By Kristine Guerra Washington Post

Elian Gonzalez, the little boy who found himself at the center of a controversial custody battle between his father in Cuba and his relatives in the United States 16 years ago, praised Fidel Castro, who, he said, made it possible for him to return to his home country.

Gonzalez appeared on a government-run television program on Sunday and said Castro, who died on Friday at the age of 90, was like a father and a friend to him.

“He is my father who, like my father, I wanted to show him everything I achieved. That he would be proud of me. That’s how I was with Fidel,” Gonzalez said in a subtitled portion of the interview posted online by NBC Latino. “If I learned something and wanted to show him, and there are still many things that I wanted to show him … And that in a public event he said he considered me a friend, it was an honor.”

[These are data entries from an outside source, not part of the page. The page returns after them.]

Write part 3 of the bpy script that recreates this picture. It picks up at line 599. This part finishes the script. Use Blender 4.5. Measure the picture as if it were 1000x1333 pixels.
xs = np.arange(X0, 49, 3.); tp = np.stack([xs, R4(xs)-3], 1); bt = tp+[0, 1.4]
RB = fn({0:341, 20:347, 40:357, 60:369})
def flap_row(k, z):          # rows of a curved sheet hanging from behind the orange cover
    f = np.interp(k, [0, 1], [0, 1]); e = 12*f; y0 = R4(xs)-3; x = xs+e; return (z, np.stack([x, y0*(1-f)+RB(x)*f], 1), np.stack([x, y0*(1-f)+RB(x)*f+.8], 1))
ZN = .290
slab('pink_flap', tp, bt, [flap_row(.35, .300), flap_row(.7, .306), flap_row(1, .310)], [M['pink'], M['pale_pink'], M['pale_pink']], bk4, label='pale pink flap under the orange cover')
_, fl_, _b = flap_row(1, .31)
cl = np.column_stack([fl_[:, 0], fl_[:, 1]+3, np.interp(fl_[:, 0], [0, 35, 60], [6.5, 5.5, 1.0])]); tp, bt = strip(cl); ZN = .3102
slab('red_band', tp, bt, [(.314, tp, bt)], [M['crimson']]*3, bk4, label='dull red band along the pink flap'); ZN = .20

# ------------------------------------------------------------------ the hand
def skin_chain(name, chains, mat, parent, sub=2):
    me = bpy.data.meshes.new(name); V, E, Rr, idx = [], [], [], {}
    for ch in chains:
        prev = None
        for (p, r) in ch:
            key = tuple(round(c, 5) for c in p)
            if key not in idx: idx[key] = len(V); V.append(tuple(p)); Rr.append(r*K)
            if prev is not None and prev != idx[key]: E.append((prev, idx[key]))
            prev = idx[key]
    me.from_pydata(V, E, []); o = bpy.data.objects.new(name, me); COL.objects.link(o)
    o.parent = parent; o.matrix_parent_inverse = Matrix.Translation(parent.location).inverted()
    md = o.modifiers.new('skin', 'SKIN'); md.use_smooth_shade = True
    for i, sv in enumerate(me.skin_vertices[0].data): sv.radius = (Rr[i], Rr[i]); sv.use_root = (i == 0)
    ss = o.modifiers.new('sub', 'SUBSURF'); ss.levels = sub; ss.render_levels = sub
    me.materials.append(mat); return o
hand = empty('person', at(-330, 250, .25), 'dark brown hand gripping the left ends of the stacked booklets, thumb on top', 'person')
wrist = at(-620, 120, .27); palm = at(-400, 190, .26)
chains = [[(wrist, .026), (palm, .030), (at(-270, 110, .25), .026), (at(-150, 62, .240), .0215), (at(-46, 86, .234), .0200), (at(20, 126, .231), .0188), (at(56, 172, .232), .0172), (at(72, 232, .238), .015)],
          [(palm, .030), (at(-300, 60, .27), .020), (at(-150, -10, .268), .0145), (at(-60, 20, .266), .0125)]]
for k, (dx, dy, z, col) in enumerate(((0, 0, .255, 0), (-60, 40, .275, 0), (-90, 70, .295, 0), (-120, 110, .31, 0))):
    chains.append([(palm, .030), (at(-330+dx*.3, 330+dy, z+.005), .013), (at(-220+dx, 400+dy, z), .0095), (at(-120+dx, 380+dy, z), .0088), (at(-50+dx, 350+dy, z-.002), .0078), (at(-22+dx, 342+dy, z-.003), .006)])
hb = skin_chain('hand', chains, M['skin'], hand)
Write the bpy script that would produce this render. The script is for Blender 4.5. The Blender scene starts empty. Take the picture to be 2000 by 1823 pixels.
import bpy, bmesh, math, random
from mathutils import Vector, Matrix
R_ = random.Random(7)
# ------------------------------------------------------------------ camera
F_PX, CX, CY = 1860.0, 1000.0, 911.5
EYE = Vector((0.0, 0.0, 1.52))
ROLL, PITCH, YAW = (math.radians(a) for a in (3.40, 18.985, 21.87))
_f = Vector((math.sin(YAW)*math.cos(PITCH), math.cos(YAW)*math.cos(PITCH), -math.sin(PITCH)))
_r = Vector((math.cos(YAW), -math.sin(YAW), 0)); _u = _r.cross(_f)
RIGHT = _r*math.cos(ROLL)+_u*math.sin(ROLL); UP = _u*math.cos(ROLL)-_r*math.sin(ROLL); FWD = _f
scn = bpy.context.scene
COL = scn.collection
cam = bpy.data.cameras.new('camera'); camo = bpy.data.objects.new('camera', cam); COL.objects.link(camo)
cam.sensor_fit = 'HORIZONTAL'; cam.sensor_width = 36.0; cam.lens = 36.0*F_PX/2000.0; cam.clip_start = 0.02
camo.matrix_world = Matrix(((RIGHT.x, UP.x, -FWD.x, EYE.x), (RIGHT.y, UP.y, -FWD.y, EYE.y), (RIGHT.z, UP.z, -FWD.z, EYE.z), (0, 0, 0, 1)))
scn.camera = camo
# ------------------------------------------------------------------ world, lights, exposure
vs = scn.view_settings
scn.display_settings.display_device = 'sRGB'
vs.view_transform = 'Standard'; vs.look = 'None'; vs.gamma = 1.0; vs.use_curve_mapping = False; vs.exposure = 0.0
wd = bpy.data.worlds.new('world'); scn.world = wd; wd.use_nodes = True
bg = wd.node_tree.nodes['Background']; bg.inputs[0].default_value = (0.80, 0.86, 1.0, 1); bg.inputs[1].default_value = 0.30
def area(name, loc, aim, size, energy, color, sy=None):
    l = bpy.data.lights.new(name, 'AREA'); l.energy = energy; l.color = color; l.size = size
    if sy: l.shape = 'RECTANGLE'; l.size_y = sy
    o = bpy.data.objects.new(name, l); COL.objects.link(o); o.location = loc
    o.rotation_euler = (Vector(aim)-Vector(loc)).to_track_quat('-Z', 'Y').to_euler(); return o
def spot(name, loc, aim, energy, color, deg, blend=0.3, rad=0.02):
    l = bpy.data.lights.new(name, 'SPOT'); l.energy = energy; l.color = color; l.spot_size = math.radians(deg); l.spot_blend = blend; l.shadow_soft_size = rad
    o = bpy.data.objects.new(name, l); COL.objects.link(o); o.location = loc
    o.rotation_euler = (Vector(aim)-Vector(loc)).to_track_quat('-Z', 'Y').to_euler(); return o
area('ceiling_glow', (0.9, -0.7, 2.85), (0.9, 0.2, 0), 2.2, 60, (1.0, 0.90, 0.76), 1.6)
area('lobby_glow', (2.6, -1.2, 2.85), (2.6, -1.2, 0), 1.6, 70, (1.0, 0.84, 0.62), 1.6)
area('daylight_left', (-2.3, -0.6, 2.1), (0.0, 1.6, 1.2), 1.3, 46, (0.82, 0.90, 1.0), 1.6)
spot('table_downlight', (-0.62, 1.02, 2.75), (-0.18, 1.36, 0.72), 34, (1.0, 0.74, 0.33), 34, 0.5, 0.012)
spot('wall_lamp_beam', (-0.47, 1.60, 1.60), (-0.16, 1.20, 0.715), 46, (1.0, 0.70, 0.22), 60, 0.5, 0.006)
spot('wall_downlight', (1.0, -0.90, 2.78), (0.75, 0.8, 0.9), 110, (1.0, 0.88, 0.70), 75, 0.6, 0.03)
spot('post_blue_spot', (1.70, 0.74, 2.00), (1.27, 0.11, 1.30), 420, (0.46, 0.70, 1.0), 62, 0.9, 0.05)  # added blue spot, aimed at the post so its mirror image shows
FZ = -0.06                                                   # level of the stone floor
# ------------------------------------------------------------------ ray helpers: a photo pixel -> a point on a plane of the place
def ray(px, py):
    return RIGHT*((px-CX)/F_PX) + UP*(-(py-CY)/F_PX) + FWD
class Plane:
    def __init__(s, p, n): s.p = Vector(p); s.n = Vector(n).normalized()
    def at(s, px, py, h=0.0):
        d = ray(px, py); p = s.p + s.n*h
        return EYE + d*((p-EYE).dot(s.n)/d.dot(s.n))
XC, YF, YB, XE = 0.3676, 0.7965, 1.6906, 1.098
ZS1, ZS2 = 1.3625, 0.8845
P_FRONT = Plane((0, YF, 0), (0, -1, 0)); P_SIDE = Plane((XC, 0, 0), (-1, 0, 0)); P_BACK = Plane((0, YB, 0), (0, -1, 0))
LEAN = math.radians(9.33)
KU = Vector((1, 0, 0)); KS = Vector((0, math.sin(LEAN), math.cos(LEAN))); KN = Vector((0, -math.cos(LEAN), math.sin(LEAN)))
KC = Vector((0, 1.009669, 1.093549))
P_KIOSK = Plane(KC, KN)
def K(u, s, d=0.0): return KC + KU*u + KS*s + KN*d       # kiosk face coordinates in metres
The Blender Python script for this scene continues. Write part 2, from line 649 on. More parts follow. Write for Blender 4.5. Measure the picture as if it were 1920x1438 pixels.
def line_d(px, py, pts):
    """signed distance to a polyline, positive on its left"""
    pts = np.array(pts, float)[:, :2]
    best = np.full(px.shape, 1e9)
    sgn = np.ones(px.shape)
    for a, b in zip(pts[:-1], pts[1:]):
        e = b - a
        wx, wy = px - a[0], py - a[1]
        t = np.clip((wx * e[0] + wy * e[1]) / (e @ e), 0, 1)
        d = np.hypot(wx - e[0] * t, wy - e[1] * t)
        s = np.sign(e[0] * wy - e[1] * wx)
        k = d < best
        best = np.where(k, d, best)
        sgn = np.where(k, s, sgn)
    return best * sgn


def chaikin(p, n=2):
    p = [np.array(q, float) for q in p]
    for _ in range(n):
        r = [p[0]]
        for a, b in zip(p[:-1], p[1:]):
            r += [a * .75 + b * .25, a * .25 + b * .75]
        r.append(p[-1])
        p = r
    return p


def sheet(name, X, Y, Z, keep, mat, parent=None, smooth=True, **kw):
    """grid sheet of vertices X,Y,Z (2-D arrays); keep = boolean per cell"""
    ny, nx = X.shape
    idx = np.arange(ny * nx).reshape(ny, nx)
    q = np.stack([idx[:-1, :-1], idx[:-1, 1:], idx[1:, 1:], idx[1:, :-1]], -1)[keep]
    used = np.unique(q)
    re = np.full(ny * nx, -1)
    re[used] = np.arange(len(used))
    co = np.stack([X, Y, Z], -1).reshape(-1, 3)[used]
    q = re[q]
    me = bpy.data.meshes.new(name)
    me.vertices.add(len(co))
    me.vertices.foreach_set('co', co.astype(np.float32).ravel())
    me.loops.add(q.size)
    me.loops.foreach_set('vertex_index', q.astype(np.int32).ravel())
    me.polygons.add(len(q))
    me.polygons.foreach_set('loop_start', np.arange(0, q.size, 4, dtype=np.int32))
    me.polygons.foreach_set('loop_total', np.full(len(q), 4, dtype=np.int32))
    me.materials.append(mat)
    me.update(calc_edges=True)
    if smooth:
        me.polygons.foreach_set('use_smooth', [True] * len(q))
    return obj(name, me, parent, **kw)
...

Gonzalez was 5 years old when his mother and several others voyaged to the Atlantic Ocean to get to the U.S. His mother died, but the boy survived and was rescued by fishermen. He was later taken to his relatives’ home in South Florida. What followed was an international tug-o-war waged by Castro, who had led demonstrations demanding that Gonzalez be returned to his father.

In April 2000, heavily armed federal immigration agents raided the boy’s family’s home in Miami. Gonzalez was found in a bedroom halfway inside a closet as Donato Dalrymple, one of the fishermen who rescued him from the Atlantic Ocean, carried him in his arms.

A picture from the raid shows Gonzalez, crying as he looked at the armed federal agent. Agents reported that the boy was calm afterward. He was later reunited with his father, stepmother and 6-month-old half-brother.

U.S. authorities eventually sent him back to Cuba.

Last year, Gonzalez, then 21 years old, told ABC News that he’d like to come back to the U.S., but only as a tourist.

“To the American people, first I say thank you for the love they give me,” Gonzalez said, according to ABC News. “I want the time to give my love to American people.”

On Sunday, he went back to public view to remember Castro.

“Fidel was a friend who at a difficult moment was with my family, with my father, and made it possible for me to return to my father, to return to Cuba,” he said in the interview, according to the Associated Press.

He said people should not talk about Castro “in the past tense … but rather that Fidel will be.”

Castro rose to power in 1959, promising to share his nation’s wealth with its poorest citizens. Followers and supporters of the late Cuban revolutionary leader saw him as someone who educated, fed and provided health care to his people.

Cuba will observe nine days of mourning for Castro, who had long suffered from a mysterious illness.

Cubans will be able to “pay homage and sign the solemn oath of fulfilling to concept of revolution … as an expression of the will to continue Castro’s ideas and our socialism,” the Organizing Committee of the Central Committee of the Cuban Communist Party, State and Government said, according to the AP.

A mass commemoration will be held on Dec. 3. Castro’s ashes will be interred the next morning at the Santa Ifigenia cemetery.

But while the streets of Havana were quiet and somber, the celebration and cheering in Miami lasted for several hours after Castro’s death was announced late Friday night. Thousands took to the streets of Little Havana to celebrate the death of a man they saw as a tyrannical leader of their home country. Drivers honked their horns, while some played drums and banged pots. Others carried American and Cuban flags.

But for Gonzalez, Castro’s ideals shouldn’t die with him.

“Now, without him by our side, it’s up to us to open a path forward. It’s up to us to execute the concepts of the revolution,” he said in a dubbed portion of the interview posted by WPLG Local 10.